La3CuTe5: A Narrow-Gap Semiconductor with Indirect Gap and Dual-Regime Thermally Activated Transport.

Metal-chalcogenide systems remain a long-standing research topic because of their structural diversity and potential to host emergent phenomena. Here, we report a new compound, La3CuTe5, synthesized from the halide-flux method. Single-crystal X-ray diffraction studies indicate the structure to be unique among reported ones. The compound crystallizes in a novel structure type adopting the orthorhombic space group Pnma and a unit cell of a = 24.3947(14) Å, b = 4.4232(2) Å, and c = 10.2142(5) Å. The tetrahedral [CuTe4] building blocks form chains along [010] by corner sharing and link [LaTe7] and [LaTe8] polyhedra via edge sharing, resulting in a three-dimensional bulk structure.
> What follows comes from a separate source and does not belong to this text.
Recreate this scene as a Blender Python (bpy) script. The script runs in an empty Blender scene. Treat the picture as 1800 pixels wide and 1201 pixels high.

Thermal analysis results indicate that the material remains stable with a temperature up to 950 °C and decomposable at 1400 °C. First-principles calculations reveal an indirect electronic band gap and flat valence bands dominated by Te p and Cu d states. Optical absorption measurements yield a band gap of ∼0.65 eV, consistent with semiconducting behavior observed in transport measurements. Fittings to the temperature-dependent resistivity reveal two thermally activated regimes associated with Arrhenius-type conduction and three-dimensional variable range hopping, respectively.